The Girl Inside
Nobody tells you about the quiet calculations.
The ones you make before you say yes to anything. Before you say yes to a date, a pilgrimage, a spontaneous road trip with a friend, a 5 km run at 6 AM. The math happens fast now, almost without thinking. Crowds, terrain, distance, how many steps from the parking lot, whether there will be somewhere to sit, whether anyone will notice if you can’t keep up. And then you smile and say, I have other plans that day. And life moves on without you. And you let it.
She has been letting it for a long time now.
She came from the kind of upbringing that does not produce small dreamers. Her parents did not raise a girl who looked at ceilings. They raised someone who looked at horizons. She went to colleges that have a certain weight to their names, the kind that makes strangers at parties lean in a little closer when you mention them. She built friendships that felt like homes. She had her heart broken the right number of times. Enough to know what love feels like, enough to know she is capable of it. The opposite gender has always liked her for her eyes. For the way she talked. For the specific electricity of her presence in a room.
She has never, not once, felt lesser than anyone else.
That is important to say. It is also, somehow, the most exhausting part.
Because here is what nobody prepares you for.
Think of a random Tuesday when your cousins are leaving for a pilgrimage and your phone lights up with their excitement and you already know, before the conversation even finishes, that you will not be going. Reason? Calculations. You have already run the numbers. Crowded queue. Uneven terrain. No accessibility. No washrooms. Nowhere to rest.
And so you will say something warm and wave them off and spend that weekend inside a life that fits within your body’s radius. And on the outside, everything will look fine.Because you have become very good at fine.
Her friends are married now. Most of them. Some have children, or are expecting, or are planning. She is thirty-two and she is single and she has made her peace with both of those facts on most days. But peace is not the same as ease. There is a particular ache in learning to love your best friends differently, in the small, careful way you now have to. You don’t call at 2 AM anymore. You think about the spouse before you post them on social media. You factor in two families now, two schedules, two comfort levels, before you ask for an evening. The friendship is still real. It has just become….considered. And consideration, however loving, is its own kind of distance.
Her brother moved out. The house is quieter. She accepts this too. She accepts most things.
She has built a business with her own hands. She has worked with a ferocity that deserves more recognition than it has received. She knows that her visiting card does not define her. She knows that the people who love her, love her completely, without needing the card. She knows all the right things.
And still. She is tired.
Not of life. That is not what this is.
She is tired of the gap. The permanent, uncloseable gap between the girl she is on the inside, full, ambitious, hungry, heartbroken in the normal ways, capable of great love and great work and great longing, and the body she has been given to carry all of that in.
A body that is not a villain.
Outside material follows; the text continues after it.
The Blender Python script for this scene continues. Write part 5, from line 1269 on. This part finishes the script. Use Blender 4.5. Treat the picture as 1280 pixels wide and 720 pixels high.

A body that is simply, quietly, consistently, not enough of a collaborator.
She does not want pity. She has never wanted pity. She wants what everyone wants. To move through the world without calculating the cost of every yes. To go on the trip. To ride that roller coaster at disneyland. To run the 5 km not because fitness, but because her friend asked and the morning looked beautiful and why not. To be spontaneous in the way that people who live inside cooperative bodies get to be spontaneous, without thinking about it at all.
She is not asking for a different life.
She is just, tonight, exhausted by this one.
And she will wake up tomorrow and do it all again. The calculations, the smiling, the building, the accepting. She will show up for her work and her people and her dreams, all of which are real and alive inside her, untouched by any of this.
But tonight she is allowed to be tired.
Tonight, she just wants someone to know. The girl inside is so much bigger than what you can see. And carrying that, quietly, every single day, is the heaviest thing she has ever done.
But here is the thing she realised, in the middle of all that exhaustion.
She is not the only one.
Perhaps this is the oldest human condition. To live in two realities at once. The one your soul insists it deserves, and the one your life has handed you.
Somewhere, there is a traveller who has never left her city. Because the money never came, or the permission never came, or life arrived with its responsibilities before the passport ever did. Somewhere there is a person with the soul of an artist living inside the schedule of a caretaker. A person with the heart of someone free, tethered to a circumstance that does not care how free they feel on the inside.
For her, it is her body. For you, it may be something else entirely. Something that looks invisible from the outside. Something you have also learned to smile around. A financial wall. A family that needs you more than your dreams do. A society that has already decided what your life should look like before you had a chance to imagine it yourself.
Two realities. One soul trying to live in both.
This is not a problem to be solved. It is not a mindset to be fixed, a habit to be built, a morning routine to be optimised. Nobody is coming to close the gap for you. And you already know that. You have always known that.
What you may not have known is this.
You are not the only one standing in it.